Sometimes out of pain and tragedy comes something so much better. Sometimes after having your world rocked, good is shown to you and reminds you of what you have to be thankful for and reminds you that there is so much more good in this world than bad.

We saw that after 9/11. We’ve seen that after so many of the tragedies that have taken so many from us and hurt so many. We’ve seen heroes rise from the ashes. We’ve seen people be blessed in ways that they wouldn’t have, had the bad things not happened.

I’ve learned over time  and have been reminded recently by our Pastor, Rick Warren “God wants to turn your mess, into his message. God takes your test and makes it your testimony”.

This morning I said a far simpler prayer. “God, I don’t know what your plans are, or where you’re going with any of this. I don’t understand it and I can’t control it. But I guess that’s just it. I’m trying to wrestle control over something that only You can handle. So I’m going to let You take it from here and stop questioning You.”.

About 30 minutes later I got a call from my wife. Her new employer was going to let us take advantage of the health insurance immediately. It would go into effect immediately after our current insurance expires.

Problem solved. Crisis Averted. God comes through…AGAIN.

Not only had God helped us get the insurance we needed at a price we could afford, but He also showed us how even more amazing my wife’s new job and boss was. She’s working for people who care about her and our family.

Yeah, I felt like a heel having gotten so angry, and even having doubted Him.

But then I remembered that He loves me no matter what. Even though I had gotten angry at Him and thought He was a bad parent. As it is when my children do this, I still love them and He still loves me. He’s still looking out for me. He’s still making sure that my path ahead leads to something good.

The path won’t be without bumps. It won’t be without challenges. It won’t be without pain, sorrow and loss, but He’s there with me to give me strength, love, support and protection that no one else can.

With this, He’s made my mess his message, and turned a test into a testimony.

Folks, God doesn’t make sense and He never will to us here on this planet.
The great thing is that His love knows no bounds. His forgiveness is powerful. His support is like none other.

When I look at the big picture of my life I see how He’s done some pretty astounding things, and seen the person He’s transformed me into despite who I am and how I’ve talked to Him. My life has been much more amazing since I let Him in it.

One of these days I will learn to let go better. I’ll stop trying to control things I can’t. I’ll stop trying to understand Him and just trust in Him.

So why did I write all of this? Am I trying to convert people?

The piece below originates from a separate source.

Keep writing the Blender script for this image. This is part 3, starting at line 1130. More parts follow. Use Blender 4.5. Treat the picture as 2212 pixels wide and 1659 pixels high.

Am I trying to thump a “virtual Bible“?

No, I wrote this for two reasons:

1. To give thanks to Him for saving my butt, yet again in the most public way possible.
2. To help others see how He’s worked in my life in the off-chance they could become interested in learning more about Him.

Even if I never achieve my second goal, I know that my first goal is accomplished and that’s what matters most to me.

“So we don’t focus on the troubles we see right now; instead we look forward to what we don’t see yet. For the troubles we see now are temporary, but the joys to come will last forever.”